Club Tounsi segna un ritorno alle origini (in chiave modernista) per Ammar 808.
Il produttore tunisino di stanza in Danimarca Ammar 808, alias Sofyann Ben Youssef, dopo aver esplorato nel suo debutto del 2018 le possibili connessioni fra elettronica e musica maghrebina e nel 2020 con Global Control / Invisible Invasion essersi spinto fino alla tradizione carnatica del Sud dell’India, torna al suo Paese con questo Club Tounsi. Lo fa ispirandosi alla musica mezoued, che prende il nome dalle cornamuse di pelle di capra che la caratterizzano e sono ovviamente ben presenti nel disco.
La musica mezoued
Si tratta di una musica propria delle popolazioni rurali che la portarono in città quando, a partire dalla metà del secolo scorso, vi migrarono ed è da sempre osteggiata e censurata dalla borghesia urbana. Il mezoued, nata fra i poveri e gli oppressi, si caratterizza per il suo ritmo, il fezzani, che induce alla danza fin quasi a uno stato di trance, questo malgrado i testi parlano perlopiù di dolorose storie d’amore.

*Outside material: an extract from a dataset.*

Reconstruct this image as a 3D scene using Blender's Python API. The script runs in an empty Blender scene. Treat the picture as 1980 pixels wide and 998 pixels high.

“Voglio attingere energie dal passato, dalle radici della musica, e poi proiettarle nel futuro. È come un ponte tra luoghi e tempi.” ha dichiarato Youssef, che ha dunque attinto a canzoni appartenenti alla tradizione e le ha elaborate attraverso una produzione moderna in cui elementi e strumenti tradizionali si incontrino con le sue texture elettroniche rendendole spendibili per la più avanzata club culture. La drum machine Tr-808, da cui il moniker adottato, i synth, l’autotune, i bassi profondi dialogano con effetti sorprendenti e affascinanti con le sinuose cornamuse, il ney, il darbouka. Tradizione e futuro si incontrano in una dimensione in cui convivono musiche devozionali sufi, balli per cerimonie nuziali, canzoni d’amore, il tutto abilmente riletto dalla produzione di Ammar 808.
I brani di Club Tounsi
Il disco parte con i ritmi del darbuka che incontrano la meccanica drum machine e i bassi del synth così profondi da essere dub, infine subentrano le mezoued e il canto devozionale di Brahim Riahi ed eccoci trasportati in una dancehall da qualche parte polverosa del Maghreb. Ah Yellila alza la temperatura, tutto vibra incandescente, fra percussioni frenetiche e fiati sensuali in un’atmosfera festosa e febbrile, mentre in Brobba il botta e risposta fra canto e cornamuse viene trasportato in una dimensione futuristica. A dominare Lelliri Yamma è la voce Mahmoud Lahbib, uno degli interpreti storici dello stile mezoued, e i ritmi si fanno più suadenti nel cantare un amore appassionato.
A stravolgere le atmosfere è l’inquieta e torbida Aman Aman che canta le pene d’amore di una ragazza che vede l’amato partire per sempre. Qui l’autotune usato da Mariem Bettouhami contribuisce a dare alla canzone un aspetto astratto e ipnotico. A chiudere il disco due brani appartenenti alla tradizione sufi e devozionale, ma non meno trascinanti, e l’esplosione festosa di Tichtiri Cherbac.
Un lavoro che dimostra, se ce ne fosse ancora bisogno, la grande vitalità della scena elettronica maghrebina che trova nelle tradizioni locali la principale fonte di ispirazione.